Greg Fisher remembers “folks water-skiing behind pickup trucks;” Robb Lucas, ’97 ACES, saw “a dude on a Jet-Ski,” flying past Burger King; and many others witnessed kayakers, rowboaters and, in at least one case, a surfer trying to catch a wave.

Depending on their circumstances, U. of I. students either rejoiced in the Boneyard’s floodwaters or cursed their existence. (Images courtesy of UIAA and Illini Media)
Sometimes, students’ parents even got in on the action. Bob Hayden, ’83 ENG, recalls a huge flood in the summer of ’82, when his dad was visiting his Green Street apartment. “We joined a party with hundreds of others,” he says, “including some in canoes and inflatable boats and rafts. My dad was swimming laps, and I was tossing around a football in water that was waist-to-chest-deep. It was incredibly fun!”
But the flooding wasn’t all fun and games. In some cases, it became truly hazardous, imperiling motorists and passersby and, in the late 1960s, even causing a student’s death.
A much more common result of the flooding was property damage—most often to vehicles, which were submerged or swept away. “They had to wear scuba gear to rescue our totaled cars!” says Jenn Janovetz, ’90 MEDIA.
But the damage wasn’t limited to students’ vehicles. Occasionally, unlucky students would discover that their first-floor apartment was in the flood zone.
“It was awful,” says Shari Hanneman, ’89 LAS. “All the carpet and furniture had to be replaced, but the musty smell never left.”

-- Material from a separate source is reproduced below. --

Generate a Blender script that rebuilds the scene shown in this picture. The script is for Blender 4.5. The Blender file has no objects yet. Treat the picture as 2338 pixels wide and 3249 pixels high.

Decade after decade, the flooding continued in this fashion, plaguing the campus and local communities. Finally, in the mid-1990s, the cities of Champaign and Urbana found a solution, as part of the large-scale Boneyard Creek Improvement Plan. “They dug a big hole at the west end of Healey Street and replaced the Boneyard [there] with huge, corrugated pipes,” says Chris Alix, ’88 ENG.
And that was that. After a century of regular flooding, 30 years have now passed with no major issues—with Campustown businesses safe from rain, high-tech labs safe from ruin, and students safe from themselves: denied at least one opportunity to practice the foolhardiness of youth.